In Need of Better Material: A New Approach to Implementation Challenges Under the IDEA
Abstract
The Individuals with Disabilities Education Act (IDEA) provides a substantive guarantee to a “free appropriate public education” (FAPE) to students with disabilities. The education is to be provided “in conformity with” an “individualized education program” (IEP): an educational plan for the student that is created through a statutorily defined process. Scholars and courts have focused tremendous attention on the level of educational quality that an IEP must offer to meet the IDEA’s requirements. But the creation of an adequate plan is, of course, not the end of the story; the school district then has to implement the plan. This leaves an important question: How far may a school district deviate from the services specified in an IEP and remain in compliance with the IDEA? In other words, how much of the adequate written plan is the student in fact entitled to receive? There are two existing approaches to failure-to-implement cases: the materiality approach and the per se test.

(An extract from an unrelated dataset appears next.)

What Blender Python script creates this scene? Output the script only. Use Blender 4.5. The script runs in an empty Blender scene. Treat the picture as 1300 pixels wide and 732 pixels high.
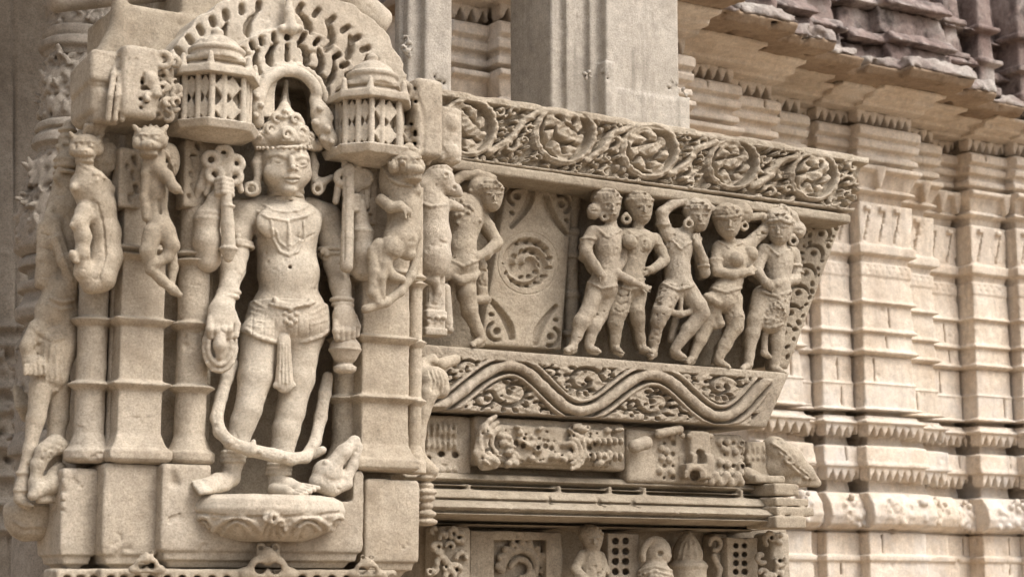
import bpy, math
import numpy as np
from mathutils import Vector, Matrix

# ------------------------------------------------------------------ camera, light, exposure
scene = bpy.context.scene
YAW, PITCH, FPX = math.radians(31.6), math.radians(9.3), 2300.0
FW = np.array([math.sin(YAW)*math.cos(PITCH), math.cos(YAW)*math.cos(PITCH), math.sin(PITCH)])
RT = np.array([math.cos(YAW), -math.sin(YAW), 0.0])
UP = np.cross(RT, FW)
CAM = np.array([-math.sin(YAW)*4.6, -math.cos(YAW)*4.6, 1.6])

cd = bpy.data.cameras.new('camera'); cam = bpy.data.objects.new('camera', cd)
scene.collection.objects.link(cam)
cam.matrix_world = Matrix(((RT[0], UP[0], -FW[0], CAM[0]), (RT[1], UP[1], -FW[1], CAM[1]), (RT[2], UP[2], -FW[2], CAM[2]), (0, 0, 0, 1)))
cd.sensor_width = 36.0; cd.sensor_fit = 'HORIZONTAL'; cd.lens = FPX/1300*36
cd.clip_start = 0.05; cd.clip_end = 500
cd.dof.use_dof = True; cd.dof.focus_distance = 4.55; cd.dof.aperture_fstop = 7.1
scene.camera = cam

SUN_EL, SUN_AZ = math.radians(52), math.radians(30)       # azimuth measured from the wall's normal (-y) towards +x
sun_dir = np.array([math.sin(SUN_AZ)*math.cos(SUN_EL), -math.cos(SUN_AZ)*math.cos(SUN_EL), math.sin(SUN_EL)])
w = bpy.data.worlds.new('World'); scene.world = w; w.use_nodes = True
nt = w.node_tree; nt.nodes.clear()
sky = nt.nodes.new('ShaderNodeTexSky'); sky.sky_type = 'NISHITA'; sky.sun_disc = False
sky.sun_elevation = SUN_EL; sky.sun_rotation = math.atan2(sun_dir[0], sun_dir[1])
sky.air_density = 1.0; sky.dust_density = 6.0; sky.ozone_density = 0.6
bg = nt.nodes.new('ShaderNodeBackground'); bg.inputs[1].default_value = 0.15
out = nt.nodes.new('ShaderNodeOutputWorld')
hs = nt.nodes.new('ShaderNodeHueSaturation'); hs.inputs['Saturation'].default_value = 0.35      # overcast
nt.links.new(sky.outputs[0], hs.inputs['Color']); nt.links.new(hs.outputs[0], bg.inputs[0]); nt.links.new(bg.outputs[0], out.inputs[0])
sl = bpy.data.lights.new('sun', 'SUN'); sl.energy = 1.25; sl.angle = math.radians(28); sl.color = (1.0, 0.96, 0.91)
so = bpy.data.objects.new('sun', sl); scene.collection.objects.link(so)
so.rotation_euler = Vector(sun_dir).to_track_quat('Z', 'Y').to_euler()
so.location = (2, -6, 8)
scene.view_settings.view_transform = 'Standard'; scene.view_settings.look = 'None'
scene.view_settings.gamma = 1.0; scene.view_settings.use_curve_mapping = False
scene.view_settings.exposure = 0.60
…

This Comment argues that both approaches are flawed. The materiality standard circumvents the procedural protections of the IDEA, provides little predictability to parents and schools, offers little guidance to courts, forces judges away from areas of institutional competence, and incentivizes school districts to overpromise and underdeliver. The per se rule, on the other hand, is insufficiently flexible given its practical and statutory constraints, would disincentivize ambition and innovation in IEPs, and is unlikely to be adopted by courts.
This Comment proposes a new approach—a burden-shifting test that accounts for both (1) unforeseen or unavoidable circumstances and (2) the proportionality of the school’s response to those circumstances. This approach integrates the benefits of both the materiality inquiry and the per se rule. It better honors several important aspects of the statutory scheme, better aligns with the statutory text, and accords with Supreme Court precedent. It also encourages IEP drafters to craft realistic plans that nonetheless aspire to deliver the best results for students.